Wątpię, czy ktokolwiek inny byłby w stanie nagrać tak piękną płytę opierając się na tak prostych kompozycjach. Album składa się głownie z nieskomplikowanych piosenek, lecz nie ma w tym banału. Niepowtarzalny styl gry na gitarze i matowy głos Nicka Drake'a sprawiają, że całość wypada interesująco, a płyty słucha się z przyjemnością.
Moją ulubioną kompozycją z Pink Moon jest Things Behind The Sun - urocza, introwertyczna ballada. Album trzyma równy poziom i nie znajdziemy na nim słabych utworów.
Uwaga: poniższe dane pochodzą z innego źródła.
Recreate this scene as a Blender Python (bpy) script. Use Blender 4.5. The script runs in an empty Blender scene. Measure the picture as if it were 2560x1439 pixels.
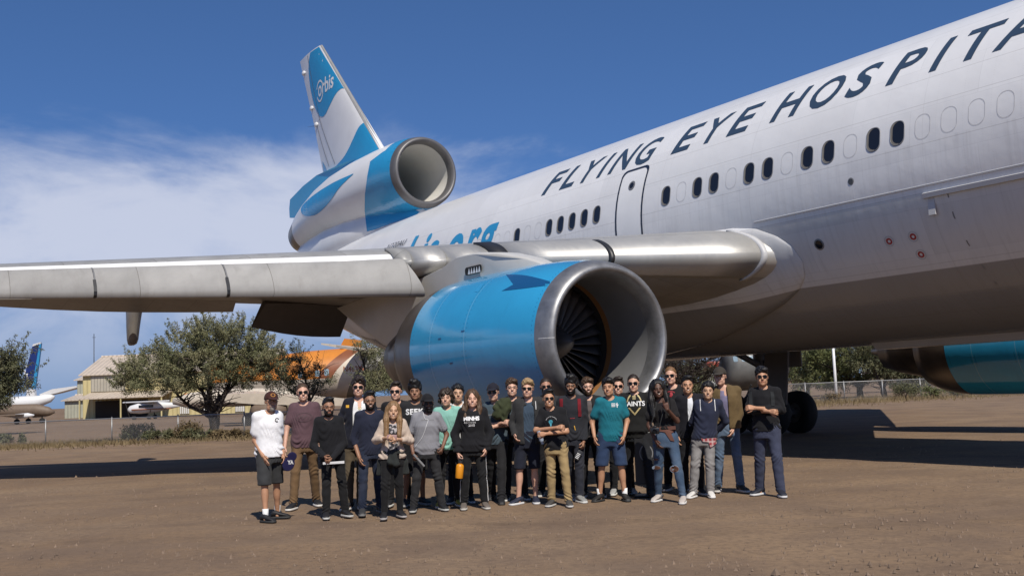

Pomimo utrzymania całej płyty w podobnym nastroju, Pink Moon nie jest monotonne - wynika to zapewne z tego, że album trwa mniej niż 30 minut.
Pink Moon urzeka przede wszystkim spokojnym głosem Drake'a i intymną atmosferą. Muzyk uznał tą płytę za swoje największe dokonanie i był z niej bardzo zadowolony. Bardzo mało osób zna twórczość Nicka Drake'a, a z pewnością warto zapoznać się z dokonaniami tego artysty. Ten skromny i nieśmiały człowiek potrafił tworzyć nagrania jedyne w swoim rodzaju. Pink Moon to idealny album na deszczowe jesienne popołudnia.